Roanoke Times Copyright (c) 1995, Landmark Communications, Inc. DATE: WEDNESDAY, September 13, 1995 TAG: 9509130029 SECTION: BUSINESS PAGE: B-8 EDITION: METRO SOURCE: GREG EDWARDS STAFF WRITER DATELINE: LENGTH: Medium
The subcommittee, meeting in Roanoke on Tuesday, voted to ask the 1996 General Assembly to double the credit it enacted this year and let coal companies claim it beginning next year instead of waiting until 1999, as the current law allows.
The purpose of the credit is to encourage companies to mine coal that otherwise wouldn't be economical to retrieve and thus increase coal company profits, preserving existing jobs and creating new ones in the process.
A tax credit provides a dollar-for-dollar reduction of a company's or individual's tax bill and is different from a tax deduction, which reduces the adjusted gross income on which income tax is computed.
This year's General Assembly enacted legislation providing a 60-cent credit for each ton of coal a company mines underground from seams that are less than 33 inches wide; 50 cents for seams 33 inches and wider; 25 cents for coal mined by surface methods; and 1 cent for each million BTUs of natural gas produced from coal beds.
However, researchers for the Center for Coal and Energy Research at Virginia Tech and the Southwest Virginia office of the University of Virginia's Weldon Cooper Center for Public Service told the subcommittee that the tax credit stems only marginally the projected drop in Virginia's coal production and coal-related jobs.
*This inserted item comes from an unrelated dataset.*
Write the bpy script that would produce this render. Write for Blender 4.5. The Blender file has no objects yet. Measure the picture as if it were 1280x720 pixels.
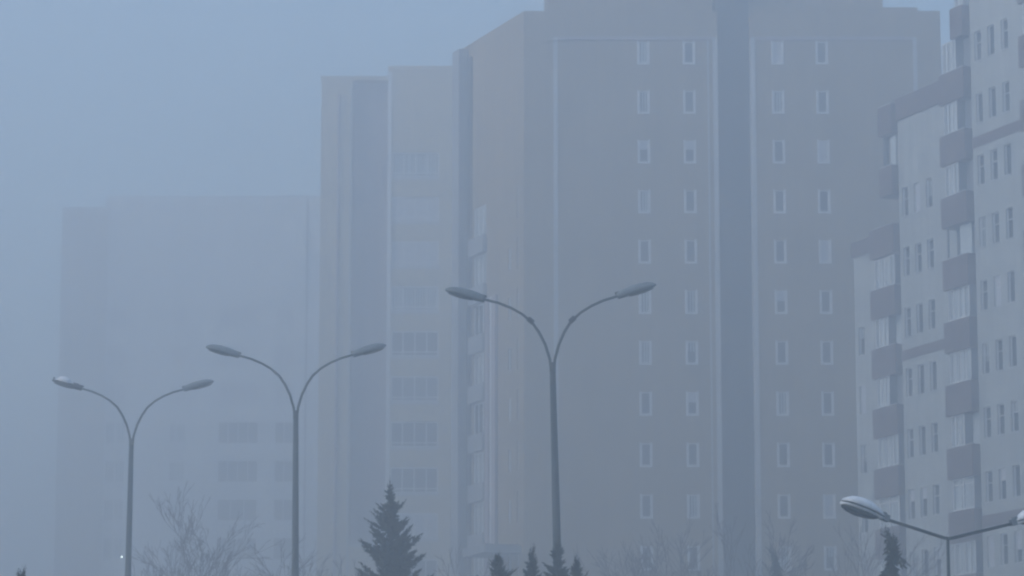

Production, which stood at 47 million tons in 1990, dropped to 38.8 million tons last year. And Virginia Tech projects that even with the benefit of the credit enacted this year, production will continue to decline steadily to 26 million tons annually by 2005.
If the tax-credit rates were doubled across the board, coal production could be maintained at near 1994 levels through 2001 and would drop only to 30 million tons by 2005, according to Tech projections.
Virginia's mining employment, which fell from 11,000 jobs in 1991 to 8,500 this year, also would maintain current levels longer and drop less quickly if the credit were doubled, according to UVa. The immediate effect of doubled credit would be to create 1,000 new coal mining jobs and 2,000 jobs in related businesses, UVa said.
A credit twice as large as the existing one also would do a better job of paying for itself than the credit now in place, said Carl Zipper of Virginia Tech.
The current credit would cost the state about $15 million in lost tax revenue, of which 10 percent could be recovered because of production increases spurred by the credit, Zipper said. But a credit twice the size would pay for half its costs in new taxes from increased coal production, he said.
Del. Victor Thomas, D-Roanoke, a member of the subcommittee, said he doubted the legislature would pass a proposal to double the credit, and he abstained when other members of the subcommittee voted to seek it. Thomas said he would like to see a higher credit but he was being realistic.
"I think we have to get every dollar we can get," said Del. Jackie Stump, D-Buchanan County. Stump, an official of the United Mine Workers, said he knows of cases in the coalfields where three families, each of whom used to have homes of their own, are living in one house.
Sim Ewing of the UVa center, which is in Wise, cautioned that the tax credit would cause the depletion of the region's coal reserves faster and that plans also must be made to cope with the social consequences of a declining coal industry.